I can live with peanut allergies, because people can die from that — why, I wonder sometimes, was this never a thing when I was a child? — and similar things that are genuinely harmful.

But a fragrance “aversion”?  Why did the stupid bint in the above article not just open the car window when her traveling companion reeked of (rough guess) Axe body spray?  But oh no, she had to get out of the car because she was nauseated.  What bullshit.

I’m not an inconsiderate person — okay, I try not to be inconsiderate, most of the time.

But I’m getting heartily sick of having to tip-toe through life because of people’s “aversions”.  It’s just a physical manifestation of the “offended” mindset.  And as a wise man once said:

So fucking what, indeed.

10 comments

  1. I’ll hazard the guess that such people have always existed but now in the early 21st century the web and the media have given these people a voice – a digital megaphone as it were. As always, a good crack upside the skall is an instant cure.

  2. Back in the day, I bought the wife ‘Opium’. As with any cologne, you are only supposed to use a tiny, tiny amount. Opium would mix with her natural smell (as it’s what perfume does), and it was tantalizing.

    Soon, others found the product. As I said, it blends with a woman’s natural scent. So there’s nothing worse than being stuck in an elevator with a fat chick that’s doused herself in the same perfume the wife or girlfriend uses. Hoof! – Fat chick and Opium. The combination will etch into your brain.

  3. re — peanut ‘allergies’
    .
    I know nothing about peanut ‘allergies’, that is a low priority in my interests.
    How do they respond to other legumes?
    * kidney, garbanzo beans
    * Lima, navy, pinto beans
    * a nice tangy three-bean salad
    * chili with beans.
    Are lentils and peas an irritant?
    What about soy beans.
    Clover, alfalfa, tamarind.
    .
    Again, I know nothing about the syndrome.
    But knowing a little something about ‘First World problems’, I suspect ‘attention-seeking’ could be contributing to their ‘allergies’.
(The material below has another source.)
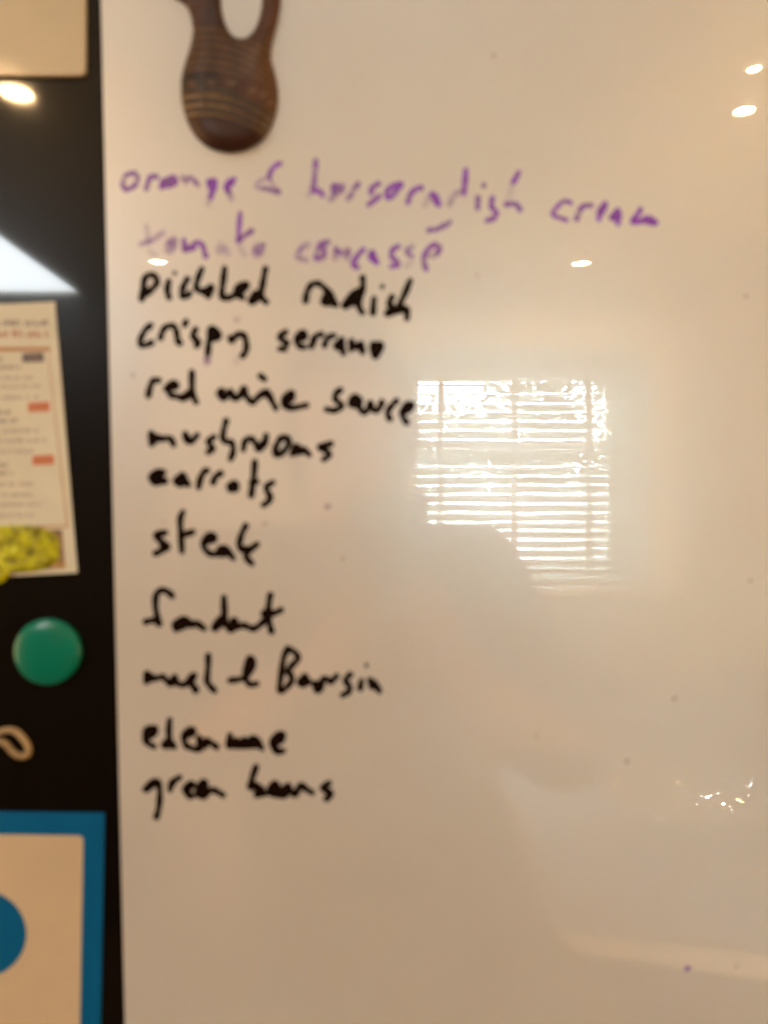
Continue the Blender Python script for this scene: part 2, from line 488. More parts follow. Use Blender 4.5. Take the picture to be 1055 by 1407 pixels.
W([[(120,85),(72,125),(130,165),(122,180)],[(80,207),(112,212)],
   [(215,145),(258,122),(255,92),(220,95),(198,140),(215,185),(258,195)],[(220,130),(245,110)],
   [(305,190),(318,140),(345,112),(378,103)],[(312,180),(325,150)],
   [(400,185),(415,142),(440,118),(468,112)],
   [(525,140),(482,180),(512,205),(525,148),(537,240)],[(500,185),(520,190)],
   [(597,150),(592,215)],[(592,160),(630,195),(665,165),(675,230)],[(598,198),(640,185)],[(620,195),(665,200)],
   [(750,175),(810,175),(790,240),(765,262),(747,215),(752,180)],[(768,195),(790,195),(770,240)],[(760,185),(800,185)]],
  370, 440, 5.275, K-.4, M_ink, label='black handwritten word "serrano"')
W([[(62,192),(75,135),(95,100),(125,100)],
   [(170,150),(230,140),(215,112),(182,140),(195,185),(228,195)],[(190,150),(225,130)],
   [(325,50),(325,140),(332,190),(350,230)],[(325,160),(260,205),(292,205),(325,182)],[(228,195),(268,205)],[(285,190),(320,195)]],
  190, 500, 4.396, K, M_ink, label='black handwritten word "red"')
W([[(508,160),(487,180),(520,207),(555,165),(577,210),(610,195),(638,145),(650,190),(690,232),(720,205),(775,165),(800,210),(832,268)],
   [(740,74),(762,92)],[(590,205),(640,180)],[(500,175),(520,195)],[(640,160),(660,205)],[(770,190),(800,200)],
   [(885,225),(930,210),(925,175),(888,200),(882,250),(930,265),(1015,250)],[(895,220),(920,190)],[(890,240),(905,255)]],
  190, 500, 4.396, K, M_ink, label='black handwritten word "wine"')
W([[(250,105),(205,140),(208,195),(258,235),(242,272),(180,290),(125,280)],
   [(425,195),(390,165),(347,190),(347,238),(390,245),(425,205),(420,260),(450,305),(495,285),(520,220),(545,280),(592,285),(625,215)],[(370,200),(400,220)],[(375,225),(405,190)],
   [(755,205),(710,250),(675,310),(695,365)],
   [(900,232),(850,237),(810,290),(815,350),(848,398)],[(895,240),(872,285),(840,300)]],
  430, 520, 6.594, K, M_ink, label='black handwritten word "sauce"')
W([[(65,92),(68,148)],[(70,140),(110,118),(125,125)],[(72,100),(110,118),(158,118),(178,150)],
   [(235,95),(245,132),(270,130),(295,102)],[(245,110),(262,128)],
   [(380,110),(352,135),(372,165),(350,188)],[(355,180),(375,172)],
   [(440,30),(425,90),(428,130),(468,140),(475,180),(462,222)],
   [(525,175),(535,132),(560,118),(585,140),(602,172),(630,150),(640,102)],[(600,165),(632,130)],
   [(720,115),(692,150),(686,200),(722,188),(752,142),(740,112),(708,122)],
   [(768,198),(785,158),(800,162),(815,190),(827,172),(853,198)],[(775,190),(815,185)],
   [(962,145),(905,160),(950,185),(950,205),(928,222)]],
  190, 570, 3.638, K, M_ink, label='black handwritten word "mushrooms"')
W([[(175,122),(125,118),(92,155),(108,188),(150,190),(188,180)],[(100,150),(160,145),(110,170),(165,170),('w',9)],
   [(305,135),(262,180),(290,205),(325,175),(308,138),(345,205)],[(280,185),(312,185)],[(290,165),(320,190)],
   [(418,225),(430,165),(455,118),(480,108)],
   [(517,192),(535,150),(570,128)],
   [(630,215),(655,195),(680,210),(670,237),(638,240),(640,220),(668,217)],[(645,225),(665,228)],
   [(805,48),(798,150),(780,280)],[(785,190),(818,185)],
   [(930,190),(887,220),(895,260),(915,290),(900,320),(867,345)]],
  190, 625, 5.024, K+.2, M_ink, label='black handwritten word "carrots"')
W([[(197,195),(127,210),(160,250),(213,290),(185,320),(127,345)],[(175,290),(210,300)],
   [(325,45),(305,100),(310,200),(318,332)],[(395,190),(318,215)],
   [(480,265),(545,250),(550,217),(512,215),(480,250),(482,310),(530,350),(580,345)],[(500,240),(530,230)],[(500,230),(535,240)],
   [(575,348),(590,312),(640,310),(628,350),(580,352)],[(590,335),(630,330)],[(640,312),(688,380)],
   [(780,145),(745,220),(735,300),(780,322),(860,280)],[(850,290),(800,330),(782,370),(825,420)],[(760,310),(810,315)]],
  190, 695, 5.275, K, M_ink, label='black handwritten word "steak"')
W([[(235,120),(200,88),(160,82),(127,110),(121,200),(145,312)],[(55,298),(100,288),(145,292)],
   [(258,345),(257,312),(300,282),(340,290),(310,330),(262,350)],[(280,310),(330,282),(375,320),(400,307),(455,345)],[(300,325),(372,320)],
   [(592,130),(595,220),(602,310)],[(590,262),(537,310),(530,345),(580,312),(602,282)],[(545,325),(585,290)],
   [(600,310),(645,355),(670,280),(642,320),(680,335),(720,322),(760,335),(800,345),(850,312),(890,272)],[(640,335),(680,310)],
   [(912,115),(900,200),(905,300),(920,365)],[(865,235),(930,240),(985,217)],[(865,245),(900,215)]],
  190, 795, 5.024, K+.4, M_ink, label='black handwritten word "fondant"')
W([[(122,250),(118,318)],[(125,255),(165,280),(122,312)],[(130,268),(180,290),(240,277),(262,297),(300,320),(335,275),(330,322),(300,332)],
   [(330,305),(380,340),(420,330),(450,290),(490,262),(462,320),(498,370),(490,388)],[(440,315),(480,360)],[(310,300),(345,320)],
   [(590,115),(590,200),(582,310),(607,350),(640,385)]],
  180, 880, 5.553, K, M_ink, label='black handwritten word "mash"')
W([[(757,305),(830,296),(880,275),(925,212),(930,145),(900,142),(877,210),(880,300),(912,335),(958,330)],[(902,165),(907,220),(890,270)],[(890,240),(915,180)]],
  180, 880, 5.553, K, M_ink, label='black looped ampersand between two words')
W([[(205,72),(175,140),(155,280),(142,400),(190,385),(235,332),(240,290),(210,247),(250,192),(290,145),(260,92),(205,67)],
   [(345,287),(302,330),(330,360),(370,330),(347,285)],[(320,325),(352,335)],[(335,305),(345,345)],
   [(420,345),(440,402),(478,382),(480,340),(490,312),(530,312),(555,332),(600,287)],[(440,360),(468,372)],[(450,345),(460,395)],
   [(710,275),(672,320),(708,378),(690,418),(650,440)],
   [(800,325),(790,385)],[(840,200),('w',6)],
   [(870,320),(880,370)],[(870,332),(910,347),(925,372),(945,410)],[(880,365),(925,380)]],
  360, 880, 5.861, K, M_ink, label='black handwritten word "Boursin"')
W([[(95,175),(150,152),(150,118),(110,120),(90,160),(102,205),(145,232)],[(105,155),(140,130)],
   [(245,65),(240,140),(250,200),(275,235)],[(240,190),(205,227),(248,228)],[(225,215),(250,205)],
   [(345,172),(392,145),(392,128),(358,132),(335,170),(345,220),(380,242),(430,247),(470,197),(500,207),(540,235)],[(430,177),(438,250)],[(440,215),(470,230)],
   [(625,160),(617,228),(650,217),(665,190),(700,232),(712,185),(740,228),(762,182),(790,187),(825,245)],[(640,228),(800,228)],[(622,185),(655,215)],
   [(890,220),(948,192),(958,158),(920,160),(890,210),(915,262),(960,260)],[(910,190),(942,168)],[(905,225),(930,265)]],
  180, 975, 4.587, K+.2, M_ink, label='black handwritten word "edename"')
W([[(70,140),(110,100),(135,112),(140,170),(135,230),(124,272)],[(78,140),(112,118)],
   [(190,142),(200,105),(235,82)],[(195,120),(215,95)],
   [(265,140),(300,122),(285,110),(263,140),(280,170),(302,170)],
   [(325,150),(360,122),(355,102),(332,120),(325,160),(350,175),(385,142),(410,147),(445,167)],[(275,150),(285,165)],[(335,150),(345,170)]],
  180, 1045, 3.517, K, M_ink, label='black handwritten word "green"')
W([[(605,30),(585,90),(577,128),(610,132),(638,142),(602,167),(680,152),(710,122),(690,112),(670,140),(700,167),(758,122),(750,165),(705,168)],
   [(760,122),(790,167),(820,117),(845,137),(875,155)],[(710,155),(750,150)],[(590,110),(630,135)],
   [(955,110),(925,132),(968,157),(945,185)],[(940,145),(965,165)]],
  180, 1045, 3.517, K, M_ink, label='black handwritten word "beans"')

# specks and wiped traces of old ink
for px, py, w_, a_ in ((449,696,7,.5),(363,720,5,.28),(335,722,7,.12),(943,1331,7,.75),(182,516,6,.25),(224,718,8,.06),(325,440,9,.12)):
    W([[(0,0),(2.2,-1),('a',a_),('w',w_)]], px, py, 1.0, w_, M_purple, name="ink_speck", lift=0.00001)
M_speck = mat("grey_speck", (0.50, 0.43, 0.37), rough=0.8)
for px, py, w_ in ((860,1047,4.5),(925,961,4.5),(1029,799,3.5),(1023,408,3.5),(677,77,3.5),(1010,1329,3),(470,768,3),(655,379,3),(735,1012,2.5)):
    W([[(0,0),(2.5,-2.0),('w',w_)]], px, py, 1.0, w_, M_speck, name="dirt_speck", lift=0.00001)

# ------------------------------------------------------------------ things stuck on the fridge door
# cream sheet, top left
YF = -0.0008
o = slab("laminated_card", rounded_rect(*[f for f in (PX(-260,0,YF)[0], PX(117.5,0,YF)[0])], PX(0,103.5,YF)[1], PX(0,-260,YF)[1], 0.0034), YF, FY-0.0001, M_cream, None, soft=0.0004)
tag(o, "blank cream laminated card with rounded corners stuck above the lamp reflection", "card")

# printed calendar sheet -------------------------------------------------------
YC = 0.0006
cal = empty("paper_calendar", (PX(0, 600, YC)[0], YC, PX(0, 600, YC)[1]), "cream printed paper sheet with small text, grey and red tags", "printed sheet")
slab("paper", [PX(-150,424,YC), PX(-150,800,YC), PX(106.5,787,YC), PX(75.5,414.5,YC)], YC, FY-0.0002, M_paper, cal)
def cal_quad(name, pts, m, y=None):
    y = YC-0.00006 if y is None else y
    return slab(name, [PX(*p, y) for p in pts], y, YC-0.00001, m, cal)
# heading lines: soft rows of small letter strokes
def text_row(name, x0, y0, x1, y1, h, m, dens=0.55, wchr=3.2, word=(3, 8)):
    y = YC-0.00005; bm = bmesh.new()
    L = math.hypot(x1-x0, y1-y0); ux, uy = (x1-x0)/L, (y1-y0)/L
    t = 0; n = random.randint(*word)
    while t < L-1:
        for _ in range(2):
            a = t + random.uniform(0, wchr*0.5); w_ = random.uniform(0.7, 1.2)*wchr*0.36
            hh = h*random.choice((1, 1, 0.75, 0.6))
            q = [(a, 0), (a+w_, 0), (a+w_, -hh), (a, -hh)]
            v = [bm.verts.new(P(x0+ux*u-uy*0+uy*-vv*0, y0+uy*u+vv, y - random.random()*1e-6)) for u, vv in q]
            bm.faces.new(v)
        vv = random.choice((0, -h*0.5, -h*0.85))
        q = [(t, vv), (t+wchr*0.8, vv), (t+wchr*0.8, vv-h*0.22), (t, vv-h*0.22)]
        v = [bm.verts.new(P(x0+ux*u, y0+uy*u+w__, y-2e-6)) for u, w__ in q]
        bm.faces.new(v)
        t += wchr; n -= 1
        if n <= 0: t += wchr*0.9; n = random.randint(*word)
    o = bm_obj(name, bm, m, cal)
    return o
text_row("printed_heading", -60, 447, 65, 448, 8, M_print_dark, wchr=4.6)
text_row("printed_heading", -60, 463, 64, 463, 8.5, M_print_redtext, wchr=5.2)
cal_quad("heading_rule", [(-150,478),(-150,484),(70,482.5),(69.5,476.5)], M_print_line)
cal_quad("side_rule", [(66,484),(67,484),(94,722),(92,722)], M_print_line, YC-0.00009)
cal_quad("bottom_rule", [(-150,724),(-150,726.5),(94,724.5),(94,722)], M_print_line, YC-0.00012)
for y0, dx in ((492,0),(560,8),(633,14)):
    m_ = M_print_grey if y0 == 492 else M_print_red
    o = cal_quad("printed_tag", [(31+dx,y0-7+0.5),(31.5+dx,y0+6),(61+dx,y0+5),(60+dx,y0-8)], m_, YC-0.0001)
    o['label'] = "grey printed tag" if y0 == 492 else "red printed tag"
    # pale letters in the tag
    bm = bmesh.new()
    for k in range(4):
        x = 36+dx+k*5.5
        for q in ([(x,y0-3.5),(x+1,y0-3.5),(x+1,y0+2.5),(x,y0+2.5)], [(x,y0-3.5+3*(k%2)),(x+3.4,y0-3.5+3*(k%2)),(x+3.4,y0-2.6+3*(k%2)),(x,y0-2.6+3*(k%2))]):
            bm.faces.new([bm.verts.new(P(a, b, YC-0.00014-random.random()*2e-6)) for a, b in q])
    bm_obj("tag_lettering", bm, M_print_pale if y0 != 492 else M_print_soft, o.parent)
for y0, x1, m_ in ((496,5,M_print_dark),(507,29,M_print_dark),(521,47,M_print_soft),(533,56,M_print_soft),(548,55,M_print_soft),
                   (569,15,M_print_dark),(580,25,M_print_dark),(594,52,M_print_soft),(607,64,M_print_soft),(622,49,M_print_soft),
                   (641,15,M_print_dark),(652,18,M_print_dark),(667,48,M_print_soft),(682,46,M_print_soft),(695,56,M_print_soft),(710,48,M_print_soft)):
    text_row("printed_line", -70, y0+2.5, x1, y0, 5.0, m_, wchr=3.6, word=(2, 9))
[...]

    1. Since my Lady has multiple (No too serious) allergies, I’ve done some reading on the subject. Peanut allergy is one of the serious ones. As in ‘have an epi-pen on you at all times’ serious. Which doesn’t mean there aren’t people using it as a bludgeon to impose their will on others.

      1. A short web search identified fragrance aversion as hypersomia, a real thing that can cause vomiting, particularly in some pregnant women or migraine sufferers.

        I’m not affected by it, but it isn’t trivial for people who are.

        If the above is true, the polite thing to do is use fragrance in moderation. I’d argue that moderation is the polite thing to do anyway. I don’t experience nausea from perfumes (I’m even in the 20% of people not nauseated by the smells of butyric acid or butyraldehyde. Yes, I’m A chemical engineer who was exposed to both.) but there are levels of fragrance use I don’t like. Of course, requesting politeness in today’s culture is pissing in the wind.

  4. I’m offended that you are offended.
    There , now we are even.
    Problems resolved.
    Please go away.

    Darwin found the ultimate solution to such problems.

  5. I remember waiting for my relief to show up at 23:00 on a Friday. She was a pretty plain looking, slender woman a couple of years younger than myself. She always dress professionally for the 70’s, long skirts and flats and managed up much more than my colleagues and myself. I had no big issue with her but the rest of our department didn’t care for her.

    She showed up in jeans and a sweater, looking a lot more like someone her age than normal . But when she walked by her perfume. was amazing. I told her that and she grinned. It was called Cinnabar and she came over so I could get a good whiff. I barely got thru the change over brief and she was enjoying watching me squirm.

    I told my girlfriend at the time about and she laughed. She said don’t buy a bottle of Cinnabar for her because she said it wouldn’t smell the same on her.

    Still remember that night with a smile.

  6. I have a counter proposal; far more people are offended by Progressive Woke ranting; how about we DON’T ban that and you-all snowflakes keep your prissiness to yourselves as balance?